As this odd flotilla was being towed round the Mull of Kintyre and up to Islay, Laddie MD Mark Reynier received an email from the Defence Threat Reduction Agency (DTRA) in the USA who had been monitoring distillery webcams on the grounds that our processes could have been ‘tweaked’ to produce the dreaded WMD. ‘Weapons of Mass Destruction’.

Never one to allow the opportunity for a good story to pass him by, or to get his beloved distillery in the news, Reynier embellished the tale, which soon grew to involve spies and the CIA and visits by weapons inspectors. All of which made great headline-grabbing copy in the febrile media atmosphere then prevailing around WMD.

One of the stills from Inverleven was dutifully set up outside the old Victorian buildings, and became an iconic sight, with a pair of Duncan’s old wellie boots sticking out of the top to represent those weapons inspectors searching for dangerous chemicals deep in its copper bottomed interior.

A special bottling was commissioned (of course) and dubbed the ‘Whisky of Mass Distinction’ (geddit?) and much hilarity ensued. At least among the Laddies, the rest of the whisky industry having long since given up on the noisily irreverent rebels.

WMDII: A YELLOW SUBMARINE

Things were about to get even more eccentric because, shortly afterwards, Islay fisherman John Baker was heading home to Port Ellen when he spotted something awash in the sea off the bow of his boat. Being a resourceful man, he attached a rope to said object and towed it into the pier where Gordon Currie lifted it out of the water. It proved to be a very beautiful yellow submarine.

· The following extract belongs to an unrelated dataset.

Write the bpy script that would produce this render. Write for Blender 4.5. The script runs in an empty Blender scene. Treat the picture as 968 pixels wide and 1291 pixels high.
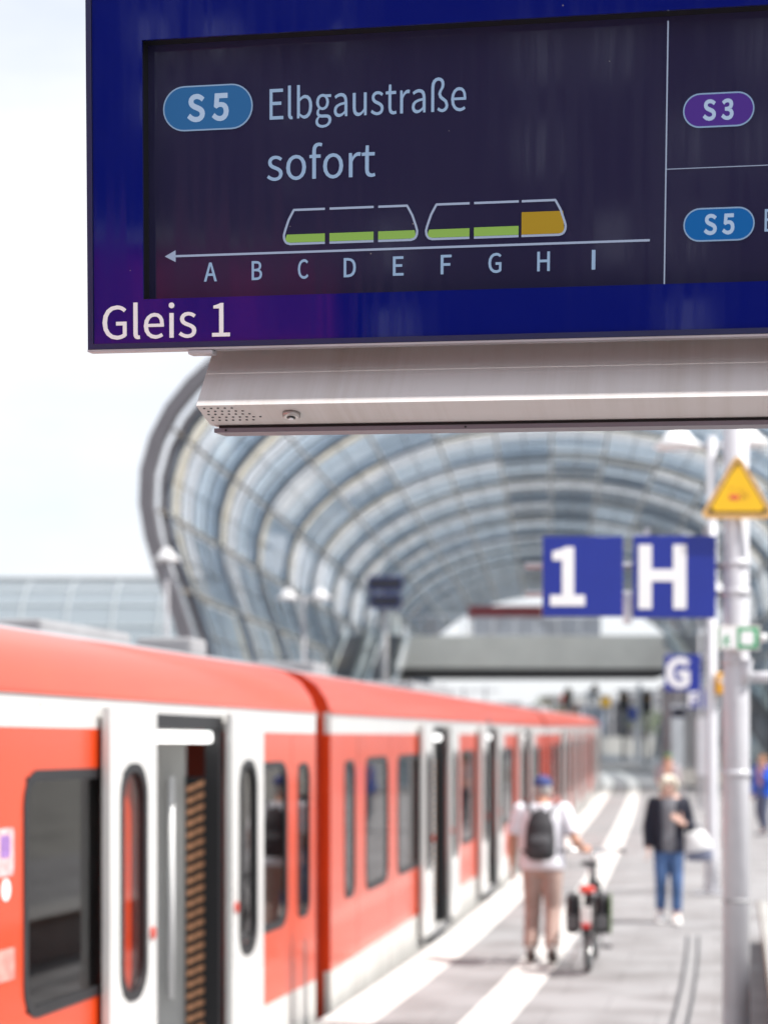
import bpy, bmesh, math, random
from mathutils import Vector, Matrix
random.seed(7)
S = bpy.context.scene
COL = S.collection
R = math.radians

# ------------------------------------------------------------------ camera, sky, sun, exposure
FPX, CXP, HYP, CAMZ = 2368.0, 484.0, 938.0, 2.0        # focal length in photo pixels, centre column, horizon row, eye height
cd = bpy.data.cameras.new('camera'); cam = bpy.data.objects.new('camera', cd); COL.objects.link(cam)
cam.location = (0, 0, CAMZ); cam.rotation_euler = (R(90), 0, 0)
cd.sensor_fit = 'HORIZONTAL'; cd.sensor_width = 24.0; cd.lens = 24.0 * FPX / 968.0
cd.shift_y = (HYP - 645.5) / 968.0
cd.clip_start = 0.05; cd.clip_end = 3000
cd.dof.use_dof = True; cd.dof.focus_distance = 3.62; cd.dof.aperture_fstop = 2.7; cd.dof.aperture_blades = 9
S.camera = cam
SUN_DIR = Vector((0.955, -0.297, 0)).normalized() * math.cos(R(57)) + Vector((0, 0, math.sin(R(57))))
ld = bpy.data.lights.new('sun', 'SUN'); ld.energy = 4.3; ld.angle = R(0.5); ld.color = (1.0, 0.965, 0.92)
sun = bpy.data.objects.new('sun', ld); COL.objects.link(sun)
sun.rotation_euler = SUN_DIR.to_track_quat('Z', 'Y').to_euler()
W = bpy.data.worlds.new('World'); S.world = W; W.use_nodes = True
wt = W.node_tree; wn = wt.nodes; wl = wt.links; wn.clear()
sky = wn.new('ShaderNodeTexSky'); sky.sky_type = 'NISHITA'; sky.sun_disc = False
sky.sun_elevation = R(57); sky.sun_rotation = math.atan2(SUN_DIR.x, SUN_DIR.y)
sky.air_density = 1.0; sky.dust_density = 1.5
b1 = wn.new('ShaderNodeBackground'); b1.inputs[1].default_value = 0.12; wl.new(sky.outputs[0], b1.inputs[0])
b2 = wn.new('ShaderNodeBackground'); b2.inputs[0].default_value = (0.93, 0.95, 1.0, 1); b2.inputs[1].default_value = 0.66   # thin bright cloud
tc = wn.new('ShaderNodeTexCoord'); mp = wn.new('ShaderNodeMapping'); mp.inputs['Scale'].default_value = (1.6, 1.6, 4.5)
nz = wn.new('ShaderNodeTexNoise'); nz.inputs['Scale'].default_value = 2.2; nz.inputs['Detail'].default_value = 6
cr = wn.new('ShaderNodeValToRGB'); cr.color_ramp.elements[0].position = 0.30; cr.color_ramp.elements[0].color = (0.55,)*3 + (1,)
cr.color_ramp.elements[1].position = 0.62; cr.color_ramp.elements[1].color = (1, 1, 1, 1)
mx = wn.new('ShaderNodeMixShader'); wo = wn.new('ShaderNodeOutputWorld')
wl.new(tc.outputs['Generated'], mp.inputs[0]); wl.new(mp.outputs[0], nz.inputs[0]); wl.new(nz.outputs[0], cr.inputs[0])
wl.new(cr.outputs[0], mx.inputs[0]); wl.new(b1.outputs[0], mx.inputs[1]); wl.new(b2.outputs[0], mx.inputs[2]); wl.new(mx.outputs[0], wo.inputs[0])
S.view_settings.view_transform = 'Standard'; S.view_settings.look = 'None'
S.view_settings.exposure = 0.78; S.view_settings.gamma = 1.0
S.cycles.use_denoising = True; S.cycles.max_bounces = 8; S.cycles.transparent_max_bounces = 24
S.cycles.sample_clamp_indirect = 6.0

# ------------------------------------------------------------------ materials
MATS = {}
def mat(name, col, rough=0.6, metal=0.0, var=0.10, scale=3.0, bump=0.0, coat=0.0, ior=None, emit=None, stretch=None, dirt=None):
    if name in MATS: return MATS[name]
    m = bpy.data.materials.new(name); m.use_nodes = True; MATS[name] = m
    t = m.node_tree; n = t.nodes; l = t.links; p = n['Principled BSDF']
    p.inputs['Roughness'].default_value = rough; p.inputs['Metallic'].default_value = metal
    if ior: p.inputs['IOR'].default_value = ior
    if coat: p.inputs['Coat Weight'].default_value = coat; p.inputs['Coat Roughness'].default_value = 0.08
    if emit:
        p.inputs['Emission Color'].default_value = emit[0] + (1,); p.inputs['Emission Strength'].default_value = emit[1]
    if var or bump:
        co = n.new('ShaderNodeTexCoord'); mpn = n.new('ShaderNodeMapping'); l.new(co.outputs['Object'], mpn.inputs[0])
        if stretch: mpn.inputs['Scale'].default_value = stretch
        no = n.new('ShaderNodeTexNoise'); no.inputs['Scale'].default_value = scale; no.inputs['Detail'].default_value = 5
        no.inputs['Roughness'].default_value = 0.6; l.new(mpn.outputs[0], no.inputs[0])
        ra = n.new('ShaderNodeValToRGB'); ra.color_ramp.elements[0].position = 0.3; ra.color_ramp.elements[1].position = 0.72
        lo = dirt if dirt else tuple(max(0, c * (1 - 1.6 * var)) for c in col); hi = tuple(min(1, c * (1 + var)) for c in col)
        ra.color_ramp.elements[0].color = lo + (1,); ra.color_ramp.elements[1].color = hi + (1,)
        l.new(no.outputs[0], ra.inputs[0]); l.new(ra.outputs[0], p.inputs['Base Color'])
        if bump:
            bu = n.new('ShaderNodeBump'); bu.inputs['Strength'].default_value = bump; bu.inputs['Distance'].default_value = 0.01
            l.new(no.outputs[0], bu.inputs['Height']); l.new(bu.outputs[0], p.inputs['Normal'])
    else:
        p.inputs['Base Color'].default_value = tuple(col) + (1,)
    return m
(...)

Very conveniently, the yellow vessel had ‘Ministry of Defence’ and a telephone number stencilled on it, which was of course immediately called. What happened next was to become the stuff of legend. He was connected to the Royal Navy. “I have found your yellow submarine” said John. “We haven’t lost a yellow submarine” said the Navy. Which was an odd response as the evidence to the contrary was overwhelming.

John and Gordon then loaded the submarine onto a lorry and took it to a secret location in Port Ellen (actually fellow fisherman Harold Hastie’s back garden). The local newspaper was called, then the nationals, and the following day the red-tops were full of pictures of the two friends astride the lethal-looking machine, carrying fishing rods, and asking: “Has anybody lost a yellow submarine?”

Hilarious… unless you were the Royal Navy – who did eventually admit to it being theirs. HMS Blyth, the minesweeper that lost it, eventually came to pick it up, slipping into the pier at dawn to winch it aboard. By that time, Bruichladdich had (of course) commissioned another bottling, WMD2: The Yellow Submarine, and a box of lovely liquid was graciously offered, and accepted by the captain as a goodwill gesture.